>> START

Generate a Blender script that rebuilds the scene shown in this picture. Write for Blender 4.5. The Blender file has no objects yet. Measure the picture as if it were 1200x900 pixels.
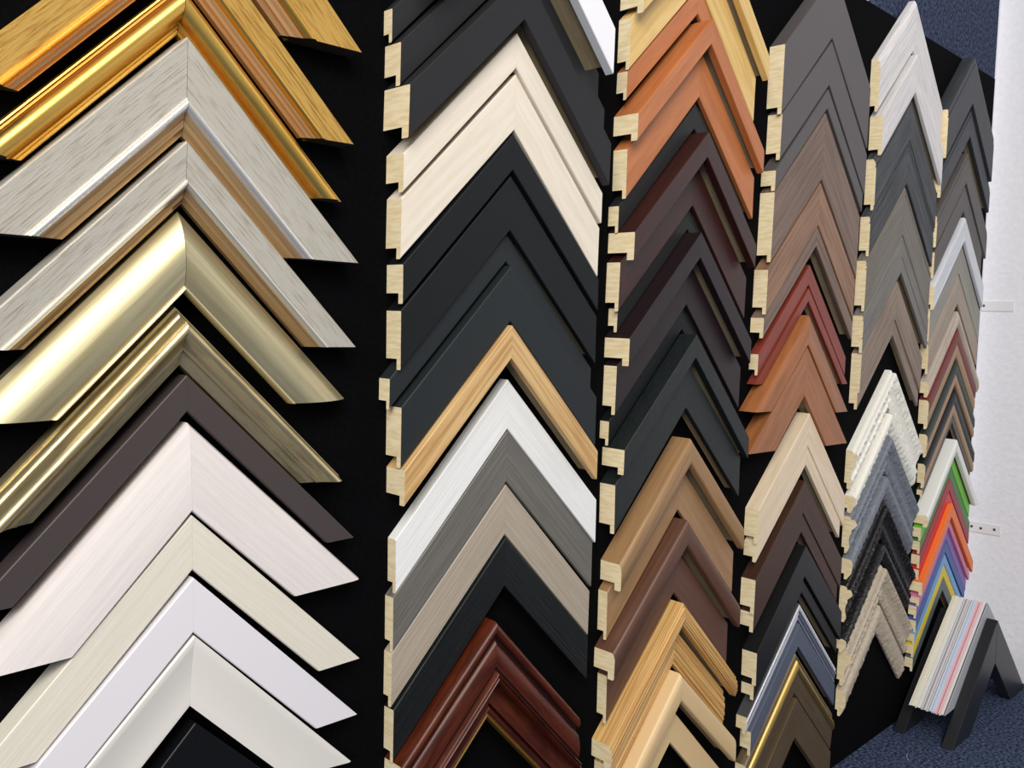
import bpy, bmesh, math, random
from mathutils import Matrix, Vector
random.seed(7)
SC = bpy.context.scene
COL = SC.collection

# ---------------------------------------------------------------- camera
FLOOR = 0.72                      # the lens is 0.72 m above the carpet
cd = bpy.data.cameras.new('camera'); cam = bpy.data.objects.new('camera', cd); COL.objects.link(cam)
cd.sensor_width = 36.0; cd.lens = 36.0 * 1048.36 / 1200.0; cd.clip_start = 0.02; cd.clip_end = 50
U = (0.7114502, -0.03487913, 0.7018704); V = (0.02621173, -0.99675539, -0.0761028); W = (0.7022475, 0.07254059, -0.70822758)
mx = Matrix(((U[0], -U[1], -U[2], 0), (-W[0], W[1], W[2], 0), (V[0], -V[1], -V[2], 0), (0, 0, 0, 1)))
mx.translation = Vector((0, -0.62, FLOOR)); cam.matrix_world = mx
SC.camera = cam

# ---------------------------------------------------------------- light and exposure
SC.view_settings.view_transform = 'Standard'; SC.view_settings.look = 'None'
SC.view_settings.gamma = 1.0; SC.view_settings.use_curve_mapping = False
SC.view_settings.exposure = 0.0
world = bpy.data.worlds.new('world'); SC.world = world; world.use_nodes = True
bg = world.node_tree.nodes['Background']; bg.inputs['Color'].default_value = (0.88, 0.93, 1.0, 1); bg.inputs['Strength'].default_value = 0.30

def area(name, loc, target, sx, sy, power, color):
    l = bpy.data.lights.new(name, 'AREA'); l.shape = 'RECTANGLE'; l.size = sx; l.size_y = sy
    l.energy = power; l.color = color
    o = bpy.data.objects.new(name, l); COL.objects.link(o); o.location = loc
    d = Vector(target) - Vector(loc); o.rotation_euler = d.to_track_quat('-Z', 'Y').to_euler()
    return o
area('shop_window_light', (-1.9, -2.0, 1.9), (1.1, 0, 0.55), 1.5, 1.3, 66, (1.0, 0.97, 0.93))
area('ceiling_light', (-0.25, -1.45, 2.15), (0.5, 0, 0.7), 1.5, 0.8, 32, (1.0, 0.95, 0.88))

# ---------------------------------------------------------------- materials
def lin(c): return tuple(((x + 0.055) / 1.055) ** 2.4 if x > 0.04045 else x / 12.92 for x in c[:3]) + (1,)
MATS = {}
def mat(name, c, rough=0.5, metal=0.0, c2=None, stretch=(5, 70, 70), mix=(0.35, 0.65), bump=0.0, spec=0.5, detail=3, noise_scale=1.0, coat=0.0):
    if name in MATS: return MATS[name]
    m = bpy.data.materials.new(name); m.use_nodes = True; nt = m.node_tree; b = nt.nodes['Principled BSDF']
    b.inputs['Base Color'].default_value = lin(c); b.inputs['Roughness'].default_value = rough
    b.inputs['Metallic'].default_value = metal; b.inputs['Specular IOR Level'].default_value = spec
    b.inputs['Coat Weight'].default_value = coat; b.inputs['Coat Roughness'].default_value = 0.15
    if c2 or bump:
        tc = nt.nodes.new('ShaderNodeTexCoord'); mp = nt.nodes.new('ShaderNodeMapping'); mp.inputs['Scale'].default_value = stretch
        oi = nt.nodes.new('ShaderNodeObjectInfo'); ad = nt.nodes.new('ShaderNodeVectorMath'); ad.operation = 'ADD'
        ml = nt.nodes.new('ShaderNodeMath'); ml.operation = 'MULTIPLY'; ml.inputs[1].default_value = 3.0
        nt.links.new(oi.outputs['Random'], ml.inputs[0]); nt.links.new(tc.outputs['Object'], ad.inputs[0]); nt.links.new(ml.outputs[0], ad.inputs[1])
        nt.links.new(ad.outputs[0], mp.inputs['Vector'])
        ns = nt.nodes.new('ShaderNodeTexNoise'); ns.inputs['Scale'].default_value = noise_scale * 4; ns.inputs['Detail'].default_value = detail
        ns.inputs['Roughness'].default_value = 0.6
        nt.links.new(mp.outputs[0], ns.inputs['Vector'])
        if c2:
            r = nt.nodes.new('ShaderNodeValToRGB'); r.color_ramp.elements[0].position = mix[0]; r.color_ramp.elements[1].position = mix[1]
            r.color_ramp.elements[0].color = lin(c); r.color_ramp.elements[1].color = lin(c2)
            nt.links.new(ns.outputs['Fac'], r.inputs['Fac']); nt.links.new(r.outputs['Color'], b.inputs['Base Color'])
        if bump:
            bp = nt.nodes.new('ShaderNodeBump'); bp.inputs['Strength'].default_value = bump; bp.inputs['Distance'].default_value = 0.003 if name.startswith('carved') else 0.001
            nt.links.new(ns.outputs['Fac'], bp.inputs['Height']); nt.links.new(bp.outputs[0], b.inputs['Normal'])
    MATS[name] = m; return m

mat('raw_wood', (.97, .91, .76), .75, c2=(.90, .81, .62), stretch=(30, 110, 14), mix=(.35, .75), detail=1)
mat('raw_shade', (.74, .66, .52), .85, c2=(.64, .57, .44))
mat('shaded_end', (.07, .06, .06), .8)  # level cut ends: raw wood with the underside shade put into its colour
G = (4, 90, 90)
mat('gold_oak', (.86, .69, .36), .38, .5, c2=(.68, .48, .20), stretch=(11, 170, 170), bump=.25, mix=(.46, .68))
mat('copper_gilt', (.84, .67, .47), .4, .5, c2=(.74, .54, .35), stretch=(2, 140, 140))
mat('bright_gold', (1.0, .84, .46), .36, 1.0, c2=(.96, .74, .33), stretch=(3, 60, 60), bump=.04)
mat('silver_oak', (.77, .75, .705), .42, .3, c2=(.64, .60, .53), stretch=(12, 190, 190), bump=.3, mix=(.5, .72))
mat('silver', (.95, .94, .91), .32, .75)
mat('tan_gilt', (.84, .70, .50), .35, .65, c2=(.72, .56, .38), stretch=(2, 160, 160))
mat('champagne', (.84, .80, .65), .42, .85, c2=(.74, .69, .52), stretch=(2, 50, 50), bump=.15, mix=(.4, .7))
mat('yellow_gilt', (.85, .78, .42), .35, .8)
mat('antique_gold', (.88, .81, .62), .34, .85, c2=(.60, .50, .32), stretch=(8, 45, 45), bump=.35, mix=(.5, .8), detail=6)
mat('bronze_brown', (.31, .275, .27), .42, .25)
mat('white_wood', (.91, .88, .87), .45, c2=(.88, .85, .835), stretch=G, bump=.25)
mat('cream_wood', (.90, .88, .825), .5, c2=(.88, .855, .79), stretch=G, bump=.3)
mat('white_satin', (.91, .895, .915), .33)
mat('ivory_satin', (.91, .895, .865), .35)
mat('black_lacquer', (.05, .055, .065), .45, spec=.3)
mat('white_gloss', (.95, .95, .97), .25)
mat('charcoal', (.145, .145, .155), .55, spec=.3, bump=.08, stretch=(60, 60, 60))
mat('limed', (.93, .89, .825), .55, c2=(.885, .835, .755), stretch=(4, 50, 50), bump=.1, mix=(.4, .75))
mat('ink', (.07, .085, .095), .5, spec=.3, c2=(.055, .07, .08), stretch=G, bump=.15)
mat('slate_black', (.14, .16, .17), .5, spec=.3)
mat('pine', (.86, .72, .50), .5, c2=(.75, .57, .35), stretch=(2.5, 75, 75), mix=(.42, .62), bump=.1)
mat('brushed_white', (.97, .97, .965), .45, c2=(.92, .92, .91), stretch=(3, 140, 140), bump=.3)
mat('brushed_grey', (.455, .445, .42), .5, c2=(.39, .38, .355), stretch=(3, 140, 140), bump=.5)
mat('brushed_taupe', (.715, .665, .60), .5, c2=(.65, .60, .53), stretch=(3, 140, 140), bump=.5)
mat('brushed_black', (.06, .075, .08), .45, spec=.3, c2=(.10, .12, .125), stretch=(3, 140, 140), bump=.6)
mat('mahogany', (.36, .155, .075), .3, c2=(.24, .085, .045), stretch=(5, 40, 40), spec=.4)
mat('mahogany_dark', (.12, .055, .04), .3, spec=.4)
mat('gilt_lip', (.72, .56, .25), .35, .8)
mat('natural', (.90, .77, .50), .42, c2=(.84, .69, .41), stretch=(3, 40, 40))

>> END

## Aim
Write out an exact copy of the listing, first line through the line containing "SC.camera = cam", with the pictures left out.

## Complete output
Generate a Blender script that rebuilds the scene shown in this picture. Write for Blender 4.5. The Blender file has no objects yet. Measure the picture as if it were 1200x900 pixels.
import bpy, bmesh, math, random
from mathutils import Matrix, Vector
random.seed(7)
SC = bpy.context.scene
COL = SC.collection

# ---------------------------------------------------------------- camera
FLOOR = 0.72                      # the lens is 0.72 m above the carpet
cd = bpy.data.cameras.new('camera'); cam = bpy.data.objects.new('camera', cd); COL.objects.link(cam)
cd.sensor_width = 36.0; cd.lens = 36.0 * 1048.36 / 1200.0; cd.clip_start = 0.02; cd.clip_end = 50
U = (0.7114502, -0.03487913, 0.7018704); V = (0.02621173, -0.99675539, -0.0761028); W = (0.7022475, 0.07254059, -0.70822758)
mx = Matrix(((U[0], -U[1], -U[2], 0), (-W[0], W[1], W[2], 0), (V[0], -V[1], -V[2], 0), (0, 0, 0, 1)))
mx.translation = Vector((0, -0.62, FLOOR)); cam.matrix_world = mx
SC.camera = cam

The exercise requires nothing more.